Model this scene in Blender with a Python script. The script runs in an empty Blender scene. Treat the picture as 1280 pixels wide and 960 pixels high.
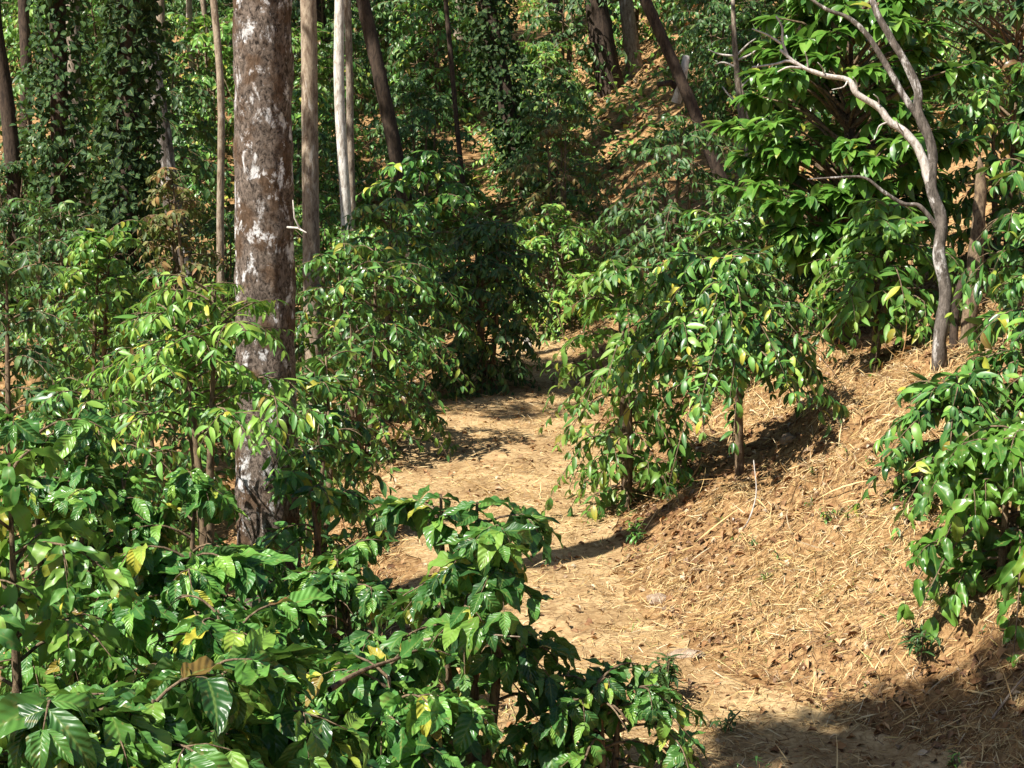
import bpy, math, random
import numpy as np
from mathutils import Vector, noise as mnoise

S = bpy.context.scene
COL = S.collection
R_ = math.radians

# ------------------------------------------------------------------ camera
F, CAMZ, PITCH = 2200.0, 3.0, math.atan(330.0 / 2200.0)
CP, SP = math.cos(PITCH), math.sin(PITCH)

def px(u, v, d):
    a, b = (u - 640) / F, (480 - v) / F
    return Vector((a * d, (CP + b * SP) * d, CAMZ + (-SP + b * CP) * d))

# ------------------------------------------------------------------ terrain
def vnoise(x, y, seed=0):
    x = np.asarray(x, float); y = np.asarray(y, float)
    xi = np.floor(x).astype(np.int64); yi = np.floor(y).astype(np.int64)
    fx = x - xi; fy = y - yi
    fx = fx * fx * (3 - 2 * fx); fy = fy * fy * (3 - 2 * fy)
    def h(a, b):
        n = (a * 374761393 + b * 668265263 + seed * 1442695041) & 0x7fffffff
        n = ((n ^ (n >> 13)) * 1274126177) & 0x7fffffff
        return ((n ^ (n >> 16)) & 0xffff) / 32767.5 - 1.0
    return (h(xi, yi) * (1 - fx) + h(xi + 1, yi) * fx) * (1 - fy) + (h(xi, yi + 1) * (1 - fx) + h(xi + 1, yi + 1) * fx) * fy

TOE_Y = [0, 5, 7, 8, 9, 10, 12, 15, 20, 24, 40, 80]
TOE_X = [8, 4.2, 2.6, 1.9, 1.35, 1.0, .82, .95, .85, .7, .8, 1.5]
LEF_Y = [0, 6, 10.6, 13, 14.7, 17, 19, 23, 30]
LEF_X = [.2, -.4, -.75, -1.0, -1.3, -1.15, -.85, -.35, -.3]

def softplus(t, k):
    return k * np.logaddexp(0, np.asarray(t, float) / k)

def H(x, y):
    x = np.asarray(x, float); y = np.asarray(y, float)
    base = .2 * softplus(7 - y, .5)
    base = 1.5 * (1 - np.exp(-base / 1.5))
    hill = .25 * softplus(y - 25.5, 2.0)
    toe = np.interp(y, TOE_Y, TOE_X)
    t = softplus(x - toe, .12)
    bank = 2.8 * (1 - np.exp(-t * .6 / 2.8)) + .06 * t
    le = np.interp(y, LEF_Y, LEF_X)
    l = softplus(le - x, .12)
    D = np.interp(y, [0, 12, 22], [1.15, 1.05, .3])
    drop = D * (1 - np.exp(-l * .75 / D))
    z = base + hill + bank - drop
    off = np.clip(t * 1.2 + l * .6, .12, 1.0)
    z = z + off * (.09 * vnoise(x * 1.6, y * 1.6, 1) + .06 * vnoise(x * 4, y * 4, 2) + .03 * vnoise(x * 10, y * 10, 14)) + .012 * vnoise(x * 9, y * 9, 3) + .02 * vnoise(x * 2, y * 2, 6)
    z = z + np.clip((y - 26) / 30, 0, 1) * .5 * vnoise(x * .2, y * .2, 4)
    return z

def hz(x, y):
    return float(H(x, y))

def at(u, y, dz=0.0):
    """ground point below picture column u at distance y in front of the camera"""
    x = (u - 640) / F * y * 1.0
    for _ in range(4):
        z = hz(x, y)
        depth = y * CP + (CAMZ - z) * SP
        x = (u - 640) / F * depth
    return Vector((x, y, hz(x, y) + dz))

# ------------------------------------------------------------------ materials
def mat(name):
    m = bpy.data.materials.new(name); m.use_nodes = True
    nt = m.node_tree; nt.nodes.clear()
    out = nt.nodes.new('ShaderNodeOutputMaterial')
    def N(t, **kw):
        n = nt.nodes.new('ShaderNode' + t)
        for k, v in kw.items():
            if k in n.inputs: n.inputs[k].default_value = v
            else: setattr(n, k, v)
        return n
    L = lambda a, b: nt.links.new(a, b)
    return m, N, L, out

def ramp(N, stops, interp='LINEAR'):
    r = N('ValToRGB'); cr = r.color_ramp; cr.interpolation = interp
    cr.elements[0].position = stops[0][0]; cr.elements[0].color = (*stops[0][1], 1)
    cr.elements[1].position = stops[-1][0]; cr.elements[1].color = (*stops[-1][1], 1)
    for p, c in stops[1:-1]:
        e = cr.elements.new(p); e.color = (*c, 1)
    return r

def leaf_mat(name, stops, transl=.3, rough=.36, ribs=0.0, spec=.5, trcol=(.22, .44, .06)):
    m, N, L, out = mat(name)
    g = N('NewGeometry'); oi = N('ObjectInfo')
    r = ramp(N, stops); L(g.outputs['Random Per Island'], r.inputs[0])
    tc = N('TexCoord')
    nz = N('TexNoise', Scale=9.0, Detail=2.0); L(tc.outputs['Object'], nz.inputs['Vector'])
    hsv = N('HueSaturation')
    mr = N('MapRange'); mr.inputs[3].default_value = .78; mr.inputs[4].default_value = 1.22
    L(oi.outputs['Random'], mr.inputs[0])
    mul = N('Math', operation='MULTIPLY'); L(mr.outputs[0], mul.inputs[0])
    mr2 = N('MapRange'); mr2.inputs[1].default_value = .3; mr2.inputs[2].default_value = .7; mr2.inputs[3].default_value = .75; mr2.inputs[4].default_value = 1.3
    L(nz.outputs[0], mr2.inputs[0]); L(mr2.outputs[0], mul.inputs[1])
    L(mul.outputs[0], hsv.inputs['Value']); L(r.outputs[0], hsv.inputs['Color'])
    col = hsv.outputs[0]
    uv = N('UVMap'); sep = N('SeparateXYZ'); L(uv.outputs[0], sep.inputs[0])
    a = N('Math', operation='SUBTRACT'); L(sep.outputs[0], a.inputs[0]); a.inputs[1].default_value = .5
    ab = N('Math', operation='ABSOLUTE'); L(a.outputs[0], ab.inputs[0])
    mid = N('MapRange'); mid.inputs[1].default_value = .02; mid.inputs[2].default_value = .07; mid.inputs[3].default_value = .55; mid.inputs[4].default_value = 0
    L(ab.outputs[0], mid.inputs[0])
    mx = N('Mix', data_type='RGBA'); L(mid.outputs[0], mx.inputs[0]); L(col, mx.inputs[6]); mx.inputs[7].default_value = (.2, .3, .07, 1)
    # paler underside
    mb = N('Mix', data_type='RGBA'); L(g.outputs['Backfacing'], mb.inputs[0]); L(mx.outputs[2], mb.inputs[6])
    pale = N('Mix', data_type='RGBA'); pale.inputs[0].default_value = .35; L(mx.outputs[2], pale.inputs[6]); pale.inputs[7].default_value = (.16, .22, .09, 1)
    L(pale.outputs[2], mb.inputs[7])
    p = N('BsdfPrincipled', Roughness=rough); p.inputs['Specular IOR Level'].default_value = spec
    sp = N('TexNoise', Scale=38.0, Detail=3.0); L(tc.outputs['Object'], sp.inputs['Vector'])
    spm = N('MapRange'); spm.inputs[1].default_value = .62; spm.inputs[2].default_value = .68; spm.inputs[3].default_value = 0; spm.inputs[4].default_value = .6
    L(sp.outputs[0], spm.inputs[0])
    ms0 = N('Mix', data_type='RGBA'); L(spm.outputs[0], ms0.inputs[0]); L(mb.outputs[2], ms0.inputs[6]); ms0.inputs[7].default_value = (.22, .2, .06, 1)
    L(ms0.outputs[2], p.inputs['Base Color'])
    rr = N('MapRange'); rr.inputs[1].default_value = .35; rr.inputs[2].default_value = .65; rr.inputs[3].default_value = rough - .06; rr.inputs[4].default_value = rough + .22
    L(nz.outputs[0], rr.inputs[0]); L(rr.outputs[0], p.inputs['Roughness'])
    if ribs:
        w1 = N('Math', operation='MULTIPLY_ADD'); L(ab.outputs[0], w1.inputs[0]); w1.inputs[1].default_value = -3.2
        w2 = N('Math', operation='MULTIPLY'); L(sep.outputs[1], w2.inputs[0]); w2.inputs[1].default_value = 8.0
        L(w2.outputs[0], w1.inputs[2])
        w3 = N('Math', operation='MULTIPLY'); L(w1.outputs[0], w3.inputs[0]); w3.inputs[1].default_value = 6.2832
        sn = N('Math', operation='SINE'); L(w3.outputs[0], sn.inputs[0])
        bp = N('Bump', Strength=ribs, Distance=.004); L(sn.outputs[0], bp.inputs['Height']); L(bp.outputs[0], p.inputs['Normal'])
    tr = N('BsdfTranslucent')
    tm = N('Mix', data_type='RGBA'); tm.inputs[0].default_value = .45; L(mx.outputs[2], tm.inputs[6]); tm.inputs[7].default_value = (*trcol, 1)
    L(tm.outputs[2], tr.inputs['Color'])
    ms = N('MixShader'); ms.inputs[0].default_value = transl
    L(p.outputs[0], ms.inputs[1]); L(tr.outputs[0], ms.inputs[2]); L(ms.outputs[0], out.inputs[0])
    return m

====

Problem statement :: Make an exact copy of the lines from the top of the material through the line with "return Vector((a *", pictures excluded.

Reply to the task ::
Model this scene in Blender with a Python script. The script runs in an empty Blender scene. Treat the picture as 1280 pixels wide and 960 pixels high.
import bpy, math, random
import numpy as np
from mathutils import Vector, noise as mnoise

S = bpy.context.scene
COL = S.collection
R_ = math.radians

# ------------------------------------------------------------------ camera
F, CAMZ, PITCH = 2200.0, 3.0, math.atan(330.0 / 2200.0)
CP, SP = math.cos(PITCH), math.sin(PITCH)

def px(u, v, d):
    a, b = (u - 640) / F, (480 - v) / F
    return Vector((a * d, (CP + b * SP) * d, CAMZ + (-SP + b * CP) * d))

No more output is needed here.